Es difícil, muy difícil poder ver un nido de águilas. Porque las águilas anidan en lugares de altura, lejos de la vista de curiosos y depredadores que puedan amenazar a los polluelos.
Para la construcción del nido, las águilas buscan huecos en la roca lo suficientemente amplios y sólidas cómo para soportar las grandes estructuras de dos metros de diámetro y varios niveles. Lo primero que hacen es colocar una base de estacas de madera de diversidad de árboles de la zona que contengan repelentes naturales, seleccionadas con la intención de preservar a los polluelos de los parásitos. Tras esta base, las águilas colocan una segunda capa de piedras picudas e incluso vidrios puntiagudos y cortantes, que posteriormente cubrirán con diversidad de materiales más suaves como hojas, pequeñas ramas, plumas, hierba seca...

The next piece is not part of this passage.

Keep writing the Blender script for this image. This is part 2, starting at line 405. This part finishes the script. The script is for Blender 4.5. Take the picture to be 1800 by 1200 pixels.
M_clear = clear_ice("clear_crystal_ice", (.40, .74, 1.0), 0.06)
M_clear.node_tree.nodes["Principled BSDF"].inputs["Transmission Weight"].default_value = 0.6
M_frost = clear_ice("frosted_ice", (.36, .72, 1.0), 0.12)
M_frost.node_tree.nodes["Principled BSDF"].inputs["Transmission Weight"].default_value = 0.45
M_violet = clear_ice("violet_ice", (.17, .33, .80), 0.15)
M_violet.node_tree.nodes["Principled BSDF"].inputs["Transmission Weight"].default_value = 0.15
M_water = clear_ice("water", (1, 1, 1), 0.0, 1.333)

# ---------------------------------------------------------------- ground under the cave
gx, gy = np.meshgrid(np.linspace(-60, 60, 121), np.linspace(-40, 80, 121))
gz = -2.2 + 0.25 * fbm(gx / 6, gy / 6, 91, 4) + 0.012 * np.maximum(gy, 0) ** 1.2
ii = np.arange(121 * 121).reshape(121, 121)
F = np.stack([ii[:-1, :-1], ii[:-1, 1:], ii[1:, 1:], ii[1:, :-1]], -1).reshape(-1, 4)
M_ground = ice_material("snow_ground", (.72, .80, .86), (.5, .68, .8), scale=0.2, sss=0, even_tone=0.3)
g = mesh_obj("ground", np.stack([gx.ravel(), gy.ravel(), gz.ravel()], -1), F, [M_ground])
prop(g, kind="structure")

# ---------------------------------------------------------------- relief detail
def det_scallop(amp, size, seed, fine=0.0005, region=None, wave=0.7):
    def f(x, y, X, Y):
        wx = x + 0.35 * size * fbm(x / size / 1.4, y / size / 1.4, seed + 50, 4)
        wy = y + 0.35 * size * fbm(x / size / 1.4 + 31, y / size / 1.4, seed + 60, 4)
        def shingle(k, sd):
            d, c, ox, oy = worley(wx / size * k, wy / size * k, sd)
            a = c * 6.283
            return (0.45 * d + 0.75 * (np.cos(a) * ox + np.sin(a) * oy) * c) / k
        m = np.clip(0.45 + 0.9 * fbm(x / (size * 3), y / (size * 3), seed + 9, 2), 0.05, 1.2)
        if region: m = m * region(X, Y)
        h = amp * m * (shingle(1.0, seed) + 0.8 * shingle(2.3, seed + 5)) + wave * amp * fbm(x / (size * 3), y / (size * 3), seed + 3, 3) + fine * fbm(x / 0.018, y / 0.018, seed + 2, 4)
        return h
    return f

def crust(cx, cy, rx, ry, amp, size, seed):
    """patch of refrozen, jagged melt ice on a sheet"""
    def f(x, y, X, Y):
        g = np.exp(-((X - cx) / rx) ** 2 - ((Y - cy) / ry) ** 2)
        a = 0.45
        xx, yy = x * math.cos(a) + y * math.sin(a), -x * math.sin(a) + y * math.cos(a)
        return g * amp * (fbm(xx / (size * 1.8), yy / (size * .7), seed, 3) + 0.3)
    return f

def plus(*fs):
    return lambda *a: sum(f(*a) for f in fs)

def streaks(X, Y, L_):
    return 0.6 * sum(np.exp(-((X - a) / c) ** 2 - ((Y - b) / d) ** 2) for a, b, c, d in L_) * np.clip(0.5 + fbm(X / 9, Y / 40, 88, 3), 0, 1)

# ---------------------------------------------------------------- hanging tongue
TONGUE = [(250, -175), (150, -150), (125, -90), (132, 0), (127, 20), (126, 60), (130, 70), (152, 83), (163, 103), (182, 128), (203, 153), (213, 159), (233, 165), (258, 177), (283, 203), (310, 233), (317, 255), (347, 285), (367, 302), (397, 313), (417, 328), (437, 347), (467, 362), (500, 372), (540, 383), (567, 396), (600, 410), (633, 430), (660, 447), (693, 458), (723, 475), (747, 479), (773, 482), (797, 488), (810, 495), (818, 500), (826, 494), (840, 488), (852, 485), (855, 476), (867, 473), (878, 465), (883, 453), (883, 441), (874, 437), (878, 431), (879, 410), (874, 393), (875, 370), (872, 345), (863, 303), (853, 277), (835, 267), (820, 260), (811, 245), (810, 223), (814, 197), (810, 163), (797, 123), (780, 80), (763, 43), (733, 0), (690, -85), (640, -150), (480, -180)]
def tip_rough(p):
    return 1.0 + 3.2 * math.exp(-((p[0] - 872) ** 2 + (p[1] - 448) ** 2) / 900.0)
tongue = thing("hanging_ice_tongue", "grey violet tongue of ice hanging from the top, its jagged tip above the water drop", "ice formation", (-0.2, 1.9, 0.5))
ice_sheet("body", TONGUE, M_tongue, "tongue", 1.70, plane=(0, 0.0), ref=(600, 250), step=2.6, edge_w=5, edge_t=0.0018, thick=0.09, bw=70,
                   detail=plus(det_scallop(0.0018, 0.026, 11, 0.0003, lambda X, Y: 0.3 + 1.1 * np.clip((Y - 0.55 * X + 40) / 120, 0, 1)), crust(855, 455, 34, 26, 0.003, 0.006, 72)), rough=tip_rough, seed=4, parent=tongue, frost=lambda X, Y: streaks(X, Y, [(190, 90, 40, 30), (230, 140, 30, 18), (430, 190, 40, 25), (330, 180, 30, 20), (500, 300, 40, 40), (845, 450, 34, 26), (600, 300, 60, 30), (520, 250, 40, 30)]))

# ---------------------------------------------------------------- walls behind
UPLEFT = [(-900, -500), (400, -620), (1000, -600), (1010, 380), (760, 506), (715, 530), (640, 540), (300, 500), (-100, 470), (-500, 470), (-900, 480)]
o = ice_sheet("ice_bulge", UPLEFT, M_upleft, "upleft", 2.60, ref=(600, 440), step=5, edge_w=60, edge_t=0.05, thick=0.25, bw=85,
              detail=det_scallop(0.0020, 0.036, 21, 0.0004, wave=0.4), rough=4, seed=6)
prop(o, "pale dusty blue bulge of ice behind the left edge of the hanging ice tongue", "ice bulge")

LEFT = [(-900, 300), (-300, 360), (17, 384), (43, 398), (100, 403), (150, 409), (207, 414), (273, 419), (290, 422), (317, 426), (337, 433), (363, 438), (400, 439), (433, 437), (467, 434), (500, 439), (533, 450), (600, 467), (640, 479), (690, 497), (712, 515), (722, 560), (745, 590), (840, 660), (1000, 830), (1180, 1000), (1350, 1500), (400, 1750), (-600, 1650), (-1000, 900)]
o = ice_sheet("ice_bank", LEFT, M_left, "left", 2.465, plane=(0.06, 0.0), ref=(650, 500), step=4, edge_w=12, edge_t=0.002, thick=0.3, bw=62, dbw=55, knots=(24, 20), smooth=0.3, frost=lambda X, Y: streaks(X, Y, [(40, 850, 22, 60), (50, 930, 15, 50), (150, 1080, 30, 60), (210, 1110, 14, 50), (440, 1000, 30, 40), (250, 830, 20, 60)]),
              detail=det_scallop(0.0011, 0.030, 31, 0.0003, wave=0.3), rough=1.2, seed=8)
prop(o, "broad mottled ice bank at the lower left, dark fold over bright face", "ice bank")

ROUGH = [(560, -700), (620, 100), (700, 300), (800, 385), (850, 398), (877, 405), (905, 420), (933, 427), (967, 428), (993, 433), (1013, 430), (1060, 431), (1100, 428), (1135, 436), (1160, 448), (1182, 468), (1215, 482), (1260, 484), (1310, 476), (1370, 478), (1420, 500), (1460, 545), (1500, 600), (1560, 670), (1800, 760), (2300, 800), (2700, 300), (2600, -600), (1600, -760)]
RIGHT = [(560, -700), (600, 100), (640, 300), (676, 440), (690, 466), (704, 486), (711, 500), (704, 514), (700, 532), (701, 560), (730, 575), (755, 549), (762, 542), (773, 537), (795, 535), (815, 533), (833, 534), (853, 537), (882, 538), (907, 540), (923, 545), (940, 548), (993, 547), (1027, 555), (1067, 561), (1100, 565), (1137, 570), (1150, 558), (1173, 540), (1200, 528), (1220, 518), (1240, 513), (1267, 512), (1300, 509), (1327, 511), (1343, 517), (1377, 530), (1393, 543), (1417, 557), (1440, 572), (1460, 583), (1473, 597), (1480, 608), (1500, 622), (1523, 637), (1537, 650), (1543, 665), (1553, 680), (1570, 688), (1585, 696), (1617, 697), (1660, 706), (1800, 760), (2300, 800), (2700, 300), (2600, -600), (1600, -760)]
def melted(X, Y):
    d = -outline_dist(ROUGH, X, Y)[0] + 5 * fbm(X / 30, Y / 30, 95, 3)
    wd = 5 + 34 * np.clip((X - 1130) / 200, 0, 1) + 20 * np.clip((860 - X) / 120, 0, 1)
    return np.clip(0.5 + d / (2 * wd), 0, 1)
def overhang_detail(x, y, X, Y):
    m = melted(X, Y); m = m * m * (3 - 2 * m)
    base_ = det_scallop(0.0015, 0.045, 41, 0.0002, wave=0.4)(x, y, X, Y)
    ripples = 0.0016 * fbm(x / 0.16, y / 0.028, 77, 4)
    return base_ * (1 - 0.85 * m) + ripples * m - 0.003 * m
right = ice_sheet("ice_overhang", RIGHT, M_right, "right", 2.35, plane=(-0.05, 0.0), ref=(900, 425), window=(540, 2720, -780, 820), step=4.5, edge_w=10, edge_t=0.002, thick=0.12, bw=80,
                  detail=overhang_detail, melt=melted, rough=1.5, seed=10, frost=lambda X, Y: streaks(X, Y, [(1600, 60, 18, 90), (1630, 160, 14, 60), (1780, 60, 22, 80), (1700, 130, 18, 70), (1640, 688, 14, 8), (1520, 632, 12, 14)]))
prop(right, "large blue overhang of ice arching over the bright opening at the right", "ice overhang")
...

Tras la puesta y eclosión de los huevos, los pequeños polluelos se sienten cómodos y protegidos en el nido, las pequeñas aves son alimentadas y cuidadas por sus padres que se entregan a las tareas de la crianza con denuedo.
Poco a poco las pequeñas águilas van engordando y ganando en peso, con lo que el colchón de la superficie del nido deja de ser una eficaz protección que los aísle de la capa de piedras picudas y cortantes que hay debajo.
Así, según van creciendo, el nido comienza a resultar incómodo, las jóvenes águilas adolescentes ya no se sienten tan a gusto como se sentían cuando eran unos pequeños polluelos y cada vez pasan menos tiempo en el interior del nido, hasta que un día, de forma natural, emprenden el vuelo, ese vuelo majestuoso que nos fascina a los que tenemos la suerte de poder verlas desde tierra.
La naturaleza es sabia y busca mecanismos para que sus hijos progresen y evolucionen hasta la mejor versión de si mismos. Esa versión que convierte a las cabras montesas en equilibristas de la roca, a las águilas en las reinas del cielo, a las hormigas en perfectas ingenieros o a las abejas en una de las especies más complejas e importantes del planeta.
Pues sí la vida hace eso con sus pequeños hijos, qué no hará con nosotros, los supuestamente más adelantados.
La vida también nos pone piedras en el nido y en el camino. Y gracias a esas piedras, que las más de las veces no nos gustan, nos vamos convirtiendo en lo que somos, vamos creciendo y desarrollando nuestras capacidades más ocultas, aquellas que desconocíamos que teníamos y nos vamos superando a nosotros mismos hasta alcanzar las cuotas más altas de la excelencia. Porque no se alcanza la excelencia entre las superficies de mullidos almohadones de plumas.
Cuando empezamos a sentir las aristas de la vida, en lugar de amargarnos la existencia, lo que deberíamos hacer es dar gracias porque eso significa que la vida aún espera más de nosotros, mucho más. Que aún no hemos llegado al tope de nuestro desarrollo evolutivo, que podemos ser más, mucho más. Y entonces, deberíamos ponernos manos a la obra para responder al desafío que la vida nos ofrece y recibir sus regalos, esos que tiene preparados cuando alcancemos la meta que hay tras en reto.